Farmers are mechanics with a serious gardening hobby.
Watch you some good YouTube farming channels and learn. Their shit is high tech. They spend a ton of time doing maintenance and when stuff breaks in the field they don’t have time to load up that heavy equipment and take it in for service.
Its just more proof we don't actually "own" what we buy. Our cell phones are, legally, owned by the phone manufacturer, which is why they can force your phone to update and kill your battery life to "encourage" you to buy a newer model.
Farmers don't "own" their tractors, and John Deere is trying to force them into expensive repairs that farmers typically would do themselves to avoid downtime at critical times of the year, like planting and harvest.
It's like Apple got into the farm implement business except way worse!
Unbelievable Deere sells their ungodly priced equipment as such, if they want to hold such a power over buyers than they should only lease/rent equipment. If you buy something it's yours, you bought it and can do with it what you like.
Get over yourselves guys. Shit, most farmers I've known are gear heads and have seriously built muscle cars or pickups.
I like open designs anyone can work with
however look in to "right to repair", sometimes they're trying to create regulations to force businesses to make products a certain way
instead people should openly build good designs, create and support those businesses, then the businesses with nonrepairable designs can be defeated voluntarily without relying on the government
Yeah but considering JD, what they are doing is nefarious. Owners void their warranties if caught doing any kind of major repair work to their equipment.
right so we need to start other companies and support them
JD shouldn't get the business as they've shown they're not a good company
Agreed and absolutely correct.
This is old news though. Farmers been talking about JD strangling them by the short hairs with warranty nullification for well over a decade now.

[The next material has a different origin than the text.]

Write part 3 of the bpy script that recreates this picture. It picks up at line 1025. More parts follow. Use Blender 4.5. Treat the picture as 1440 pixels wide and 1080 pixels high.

The fine print when you buy a new JD implement figuratively says "XXX,XXX runtime/hr powertrain warranty..... But, if we discover you've done so much as any repair work then your warranty is voided and licensed JD retailers cannot sell you parts".
So basically, they are forcing all new owners of their implements to be slaves to the "dealership" for any and all repair work. It's nothing more than a huge money grab. The secondary side effects are what they are. Desirable to JD? Perhaps. Desirable in the grand scheme of all things controlled by wicked corporate interests and oversight? Sure. But the bottom line is always $$$.
We must reclaim our independence and autonomy at all levels
This is important. Needs to be for everyone...
This is with everything. Cars and computers especially. If I can't put linux or BSD on my computer without breaking the warranty, F you. If I can't wrote my own software to solve problems specific to my needs, F you. If I can't replace parts in my computer, game console, car, home appliance, etc, F you!
Good Shit
Louis Rossman is doing good work pushing for that.
https://www.wired.com/story/john-deere-tractor-jailbreak-defcon-2022/
https://securityledger.com/2021/04/deere-john-researcher-warns-ag-giants-site-provides-a-map-to-customers-equipment/
The researcher known as “Sick Codes” (@sickcodes) published two advisories on Thursday warning about the flaws in the myjohndeere.com web site and the John Deere Operations Center web site and mobile applications. In a conversation with Security Ledger, the researcher said that a he was able to use VINs (vehicle identification numbers) taken from a farm equipment auction site to identify the name and physical address of the owner. Furthermore, a flaw in the myjohndeere.com website could allow an unauthenticated user to carry out automated attacks against the site, possibly revealing all the user accounts for that site.
How we hacked John Deere, Case Industrial and simulated an attack on the GLOBAL food supply chain.
14:33 https://twitter.com/sickcodes/status/1424522759053340677
I wonder if they like support inquiries.
And subscription services on vehicles. What the actual fuck are we doing to ourselves?